Google also did this, to a lesser extent, with my home screen.
I cannot tell you how little I want a Google search bar on there. It’s ugly, it reminds me that my phone is secured to Google’s yoke, and I never use it.
When I want to search for something, I open a browser window and search there. Despite it being stapled to my home screen, I forget it’s there whenever it would actually be useful.
So it’s not even doing its job — it’s just an eyesore that takes up space I would rather use for something else.
I used to be able to remove it, but nope, Google stopped me from doing that, too.
It isn’t just Google that does this. Remember when Samsung made that awful decision to change the way you access notifications and Quick Settings in One UI 7? Swipe down on the right to open Quick Settings, or further to the left for notifications.
That was terrible, too, and it didn’t need to be done. A double-pull was perfectly fine, and it didn’t need changing. Nobody desperately needed to access their Quick Settings enough.
It wasn’t the first to do this, but it was the biggest Android manufacturer to do it, and so, it was likely the first place many people discovered it.
Can you imagine how many family members played tech support when that change went live?
As a right-handed person who uses my phone one-handed, I thought they’d removed the notifications shade altogether for the first few minutes of my time on One UI 7.

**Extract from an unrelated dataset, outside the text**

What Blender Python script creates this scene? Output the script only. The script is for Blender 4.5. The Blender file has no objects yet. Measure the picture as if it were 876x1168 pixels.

The lack of choice is stifling, and it feels rude. This is my phone. Why do you get to change how I use it?
There’s a different way to do this, and it’s already been done before.
There’s a right way to do this
Remember when Android moved to gesture navigation, rather than three keys at the bottom of the screen?
You probably can’t remember exactly when the changeover happened, and that’s because the transition was handled well.
The rollout of the swipe controls was phased, so while the controls were there for a while, people weren’t immediately switched over to using them.
They could use them if they wanted to, but they had the choice to keep using the old method if they preferred.
Sure, this slowed adoption down, but if those controls are the future, what does it matter? People could start using them at their leisure and when they chose. Not because someone dictated it.
It’s all about choice. People like to feel as if they’ve chosen to do something rather than being railroaded into it.
Customer choice is important, and it feels like modern Android has forgotten that.